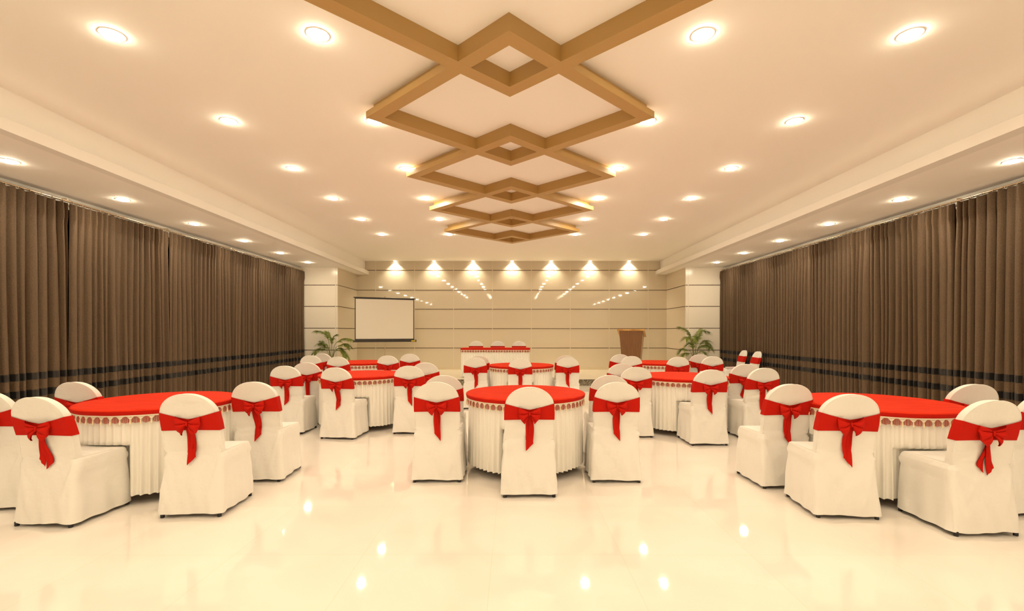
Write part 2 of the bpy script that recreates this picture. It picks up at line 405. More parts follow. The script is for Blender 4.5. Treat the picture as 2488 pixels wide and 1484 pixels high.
# ------------------------------------------------------------------ round tables
RT, RS, TH = .607, .582, .765
FR_TOP = TH - .042
def fringe_parts(parent, path, n):
    """path(t, out, z) -> point; n scallops over t in 0..1 ; adds trim band, cord fringe, tassels"""
    K = n * 6
    band = MB()
    rows = [[path(k / K, o, z + .0012 * math.sin(k * 2.6)) for k in range(K + 1)] for o, z in
            ((.002, FR_TOP + .004), (.006, FR_TOP + .002), (.007, FR_TOP - .006), (.006, FR_TOP - .012), (.002, FR_TOP - .014))]
    band.grid(rows)
    for s in range(n + 1):                           # lace triangles between the scallops
        for q in range(-2, 3):
            w_ = .5 / n * (.74 - .0 * abs(q))
            t0 = s / n + q * w_ * .42
            if t0 < 0 or t0 > 1: continue
            t1 = s / n + q * w_ * .05
            za, zb = FR_TOP - .012, FR_TOP - .034
            wd = .12 / n * .35
            band.add([path(t0 - wd, .0065, za), path(t0 + wd, .0065, za), path(t1 + wd, .0075, zb), path(t1 - wd, .0075, zb)], [(0, 1, 2, 3)])
    band.build('fringe_braid', M_trim, parent, 50)
    cords = MB(); rnd = random.Random(int(n))
    for s in range(n):
        m_ = 9
        for q in range(m_):
            u = (q + .5) / m_
            t = (s + .10 + .80 * u + rnd.uniform(-.02, .02)) / n
            arch = .013 * (abs(u - .5) * 2) ** 2
            z0 = FR_TOP - .013 - arch; z1 = FR_TOP - .062 + rnd.uniform(-.002, .003) - .004 * (1 - abs(2 * u - 1)) + arch * .4
            wd = .034 / n; sw = rnd.uniform(-.03, .03) / n
            P = []
            for i in range(4):
                f = i / 3; tt = t + sw * math.sin(f * PI)
                zz = z0 + (z1 - z0) * f
                P.append([path(tt - wd, .004, zz), path(tt, .0062, zz), path(tt + wd, .004, zz)])
            cords.grid(P)
    cords.build('cord_fringe', M_cord, parent, 180)
    ts = MB()
    for s in range(n + 1):
        t = min(max(s / n, .001), .999)
        prof = [(.0025, 0), (.0038, -.004), (.0028, -.008), (.004, -.011), (.0060, -.030), (.0068, -.040)]
        c = Vector(path(t, .010, FR_TOP - .032))
        ts.grid([[(c.x + r_ * math.cos(2 * PI * k / 6), c.y + r_ * math.sin(2 * PI * k / 6), c.z + z) for k in range(6)] for r_, z in prof], True)
        ts.add([(c.x + .0068 * math.cos(2 * PI * k / 6), c.y + .0068 * math.sin(2 * PI * k / 6), c.z - .040) for k in range(6)], [tuple(range(6))[::-1]])
    ts.build('tassel_row', M_tassel, parent, 180)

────

**WHAT THE TASK ASKS**
Repeat all of the data above word for word, minus the pictures.

**ANSWER FOR THIS EXERCISE**
Write part 2 of the bpy script that recreates this picture. It picks up at line 405. More parts follow. The script is for Blender 4.5. Treat the picture as 2488 pixels wide and 1484 pixels high.
# ------------------------------------------------------------------ round tables
RT, RS, TH = .607, .582, .765
FR_TOP = TH - .042
def fringe_parts(parent, path, n):
    """path(t, out, z) -> point; n scallops over t in 0..1 ; adds trim band, cord fringe, tassels"""
    K = n * 6
    band = MB()
    rows = [[path(k / K, o, z + .0012 * math.sin(k * 2.6)) for k in range(K + 1)] for o, z in
            ((.002, FR_TOP + .004), (.006, FR_TOP + .002), (.007, FR_TOP - .006), (.006, FR_TOP - .012), (.002, FR_TOP - .014))]
    band.grid(rows)
    for s in range(n + 1):                           # lace triangles between the scallops
        for q in range(-2, 3):
            w_ = .5 / n * (.74 - .0 * abs(q))
            t0 = s / n + q * w_ * .42
            if t0 < 0 or t0 > 1: continue
            t1 = s / n + q * w_ * .05
            za, zb = FR_TOP - .012, FR_TOP - .034
            wd = .12 / n * .35
            band.add([path(t0 - wd, .0065, za), path(t0 + wd, .0065, za), path(t1 + wd, .0075, zb), path(t1 - wd, .0075, zb)], [(0, 1, 2, 3)])
    band.build('fringe_braid', M_trim, parent, 50)
    cords = MB(); rnd = random.Random(int(n))
    for s in range(n):
        m_ = 9
        for q in range(m_):
            u = (q + .5) / m_
            t = (s + .10 + .80 * u + rnd.uniform(-.02, .02)) / n
            arch = .013 * (abs(u - .5) * 2) ** 2
            z0 = FR_TOP - .013 - arch; z1 = FR_TOP - .062 + rnd.uniform(-.002, .003) - .004 * (1 - abs(2 * u - 1)) + arch * .4
            wd = .034 / n; sw = rnd.uniform(-.03, .03) / n
            P = []
            for i in range(4):
                f = i / 3; tt = t + sw * math.sin(f * PI)
                zz = z0 + (z1 - z0) * f
                P.append([path(tt - wd, .004, zz), path(tt, .0062, zz), path(tt + wd, .004, zz)])
            cords.grid(P)
    cords.build('cord_fringe', M_cord, parent, 180)
    ts = MB()
    for s in range(n + 1):
        t = min(max(s / n, .001), .999)
        prof = [(.0025, 0), (.0038, -.004), (.0028, -.008), (.004, -.011), (.0060, -.030), (.0068, -.040)]
        c = Vector(path(t, .010, FR_TOP - .032))
        ts.grid([[(c.x + r_ * math.cos(2 * PI * k / 6), c.y + r_ * math.sin(2 * PI * k / 6), c.z + z) for k in range(6)] for r_, z in prof], True)
        ts.add([(c.x + .0068 * math.cos(2 * PI * k / 6), c.y + .0068 * math.sin(2 * PI * k / 6), c.z - .040) for k in range(6)], [tuple(range(6))[::-1]])
    ts.build('tassel_row', M_tassel, parent, 180)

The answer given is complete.